◆ GIVEN REQUEST ◆
Write out the complete material exactly as it stands.

◆ GIVEN INFORMATION ◆
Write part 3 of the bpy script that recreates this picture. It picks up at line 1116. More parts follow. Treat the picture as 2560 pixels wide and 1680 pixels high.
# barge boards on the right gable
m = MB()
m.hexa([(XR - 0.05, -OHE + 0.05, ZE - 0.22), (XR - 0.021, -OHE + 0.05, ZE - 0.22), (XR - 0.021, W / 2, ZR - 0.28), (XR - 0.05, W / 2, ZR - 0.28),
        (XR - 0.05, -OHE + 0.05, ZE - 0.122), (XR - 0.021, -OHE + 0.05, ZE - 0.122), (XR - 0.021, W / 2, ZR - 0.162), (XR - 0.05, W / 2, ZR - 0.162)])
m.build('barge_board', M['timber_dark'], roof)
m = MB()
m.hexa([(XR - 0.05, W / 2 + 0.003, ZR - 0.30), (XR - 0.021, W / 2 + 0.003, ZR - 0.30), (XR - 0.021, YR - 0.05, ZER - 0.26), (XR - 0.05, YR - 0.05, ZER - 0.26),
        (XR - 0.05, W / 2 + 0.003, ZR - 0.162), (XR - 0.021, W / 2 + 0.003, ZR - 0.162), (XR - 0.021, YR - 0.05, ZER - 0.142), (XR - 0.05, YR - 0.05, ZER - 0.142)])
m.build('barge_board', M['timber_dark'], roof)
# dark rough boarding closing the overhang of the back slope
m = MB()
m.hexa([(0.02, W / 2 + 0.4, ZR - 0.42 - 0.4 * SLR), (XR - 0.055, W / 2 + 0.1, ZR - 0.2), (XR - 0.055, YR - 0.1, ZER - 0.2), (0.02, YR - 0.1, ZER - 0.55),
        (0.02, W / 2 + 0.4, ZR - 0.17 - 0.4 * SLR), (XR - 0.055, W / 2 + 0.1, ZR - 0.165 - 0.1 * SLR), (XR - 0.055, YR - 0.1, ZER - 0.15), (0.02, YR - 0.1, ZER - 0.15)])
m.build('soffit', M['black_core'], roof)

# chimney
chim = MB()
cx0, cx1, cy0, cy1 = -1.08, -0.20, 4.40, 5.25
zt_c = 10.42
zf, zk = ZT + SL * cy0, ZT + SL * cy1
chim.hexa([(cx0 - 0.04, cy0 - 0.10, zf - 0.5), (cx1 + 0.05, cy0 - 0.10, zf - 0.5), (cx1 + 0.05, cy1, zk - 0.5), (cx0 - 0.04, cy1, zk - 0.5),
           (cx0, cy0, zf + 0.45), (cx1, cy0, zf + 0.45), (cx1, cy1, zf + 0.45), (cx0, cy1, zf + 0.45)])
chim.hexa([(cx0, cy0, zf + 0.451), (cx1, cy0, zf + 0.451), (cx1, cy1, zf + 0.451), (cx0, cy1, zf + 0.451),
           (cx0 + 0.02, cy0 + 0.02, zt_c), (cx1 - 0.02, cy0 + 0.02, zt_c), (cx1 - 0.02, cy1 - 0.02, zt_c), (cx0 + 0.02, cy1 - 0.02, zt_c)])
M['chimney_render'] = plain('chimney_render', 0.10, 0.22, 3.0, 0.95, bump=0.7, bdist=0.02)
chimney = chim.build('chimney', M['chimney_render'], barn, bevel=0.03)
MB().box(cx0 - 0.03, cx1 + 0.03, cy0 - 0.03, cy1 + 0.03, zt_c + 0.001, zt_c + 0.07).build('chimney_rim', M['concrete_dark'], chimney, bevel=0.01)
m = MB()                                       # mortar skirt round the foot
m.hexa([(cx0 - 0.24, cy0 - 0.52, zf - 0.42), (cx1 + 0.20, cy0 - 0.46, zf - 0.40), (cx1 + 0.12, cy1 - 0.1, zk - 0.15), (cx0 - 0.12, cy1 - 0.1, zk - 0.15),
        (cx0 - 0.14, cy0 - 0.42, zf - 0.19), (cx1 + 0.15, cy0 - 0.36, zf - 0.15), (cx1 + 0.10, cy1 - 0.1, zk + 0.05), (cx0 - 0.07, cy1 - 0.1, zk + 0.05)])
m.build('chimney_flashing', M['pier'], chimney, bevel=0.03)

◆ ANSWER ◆
Write part 3 of the bpy script that recreates this picture. It picks up at line 1116. More parts follow. Treat the picture as 2560 pixels wide and 1680 pixels high.
# barge boards on the right gable
m = MB()
m.hexa([(XR - 0.05, -OHE + 0.05, ZE - 0.22), (XR - 0.021, -OHE + 0.05, ZE - 0.22), (XR - 0.021, W / 2, ZR - 0.28), (XR - 0.05, W / 2, ZR - 0.28),
        (XR - 0.05, -OHE + 0.05, ZE - 0.122), (XR - 0.021, -OHE + 0.05, ZE - 0.122), (XR - 0.021, W / 2, ZR - 0.162), (XR - 0.05, W / 2, ZR - 0.162)])
m.build('barge_board', M['timber_dark'], roof)
m = MB()
m.hexa([(XR - 0.05, W / 2 + 0.003, ZR - 0.30), (XR - 0.021, W / 2 + 0.003, ZR - 0.30), (XR - 0.021, YR - 0.05, ZER - 0.26), (XR - 0.05, YR - 0.05, ZER - 0.26),
        (XR - 0.05, W / 2 + 0.003, ZR - 0.162), (XR - 0.021, W / 2 + 0.003, ZR - 0.162), (XR - 0.021, YR - 0.05, ZER - 0.142), (XR - 0.05, YR - 0.05, ZER - 0.142)])
m.build('barge_board', M['timber_dark'], roof)
# dark rough boarding closing the overhang of the back slope
m = MB()
m.hexa([(0.02, W / 2 + 0.4, ZR - 0.42 - 0.4 * SLR), (XR - 0.055, W / 2 + 0.1, ZR - 0.2), (XR - 0.055, YR - 0.1, ZER - 0.2), (0.02, YR - 0.1, ZER - 0.55),
        (0.02, W / 2 + 0.4, ZR - 0.17 - 0.4 * SLR), (XR - 0.055, W / 2 + 0.1, ZR - 0.165 - 0.1 * SLR), (XR - 0.055, YR - 0.1, ZER - 0.15), (0.02, YR - 0.1, ZER - 0.15)])
m.build('soffit', M['black_core'], roof)

# chimney
chim = MB()
cx0, cx1, cy0, cy1 = -1.08, -0.20, 4.40, 5.25
zt_c = 10.42
zf, zk = ZT + SL * cy0, ZT + SL * cy1
chim.hexa([(cx0 - 0.04, cy0 - 0.10, zf - 0.5), (cx1 + 0.05, cy0 - 0.10, zf - 0.5), (cx1 + 0.05, cy1, zk - 0.5), (cx0 - 0.04, cy1, zk - 0.5),
           (cx0, cy0, zf + 0.45), (cx1, cy0, zf + 0.45), (cx1, cy1, zf + 0.45), (cx0, cy1, zf + 0.45)])
chim.hexa([(cx0, cy0, zf + 0.451), (cx1, cy0, zf + 0.451), (cx1, cy1, zf + 0.451), (cx0, cy1, zf + 0.451),
           (cx0 + 0.02, cy0 + 0.02, zt_c), (cx1 - 0.02, cy0 + 0.02, zt_c), (cx1 - 0.02, cy1 - 0.02, zt_c), (cx0 + 0.02, cy1 - 0.02, zt_c)])
M['chimney_render'] = plain('chimney_render', 0.10, 0.22, 3.0, 0.95, bump=0.7, bdist=0.02)
chimney = chim.build('chimney', M['chimney_render'], barn, bevel=0.03)
MB().box(cx0 - 0.03, cx1 + 0.03, cy0 - 0.03, cy1 + 0.03, zt_c + 0.001, zt_c + 0.07).build('chimney_rim', M['concrete_dark'], chimney, bevel=0.01)
m = MB()                                       # mortar skirt round the foot
m.hexa([(cx0 - 0.24, cy0 - 0.52, zf - 0.42), (cx1 + 0.20, cy0 - 0.46, zf - 0.40), (cx1 + 0.12, cy1 - 0.1, zk - 0.15), (cx0 - 0.12, cy1 - 0.1, zk - 0.15),
        (cx0 - 0.14, cy0 - 0.42, zf - 0.19), (cx1 + 0.15, cy0 - 0.36, zf - 0.15), (cx1 + 0.10, cy1 - 0.1, zk + 0.05), (cx0 - 0.07, cy1 - 0.1, zk + 0.05)])
m.build('chimney_flashing', M['pier'], chimney, bevel=0.03)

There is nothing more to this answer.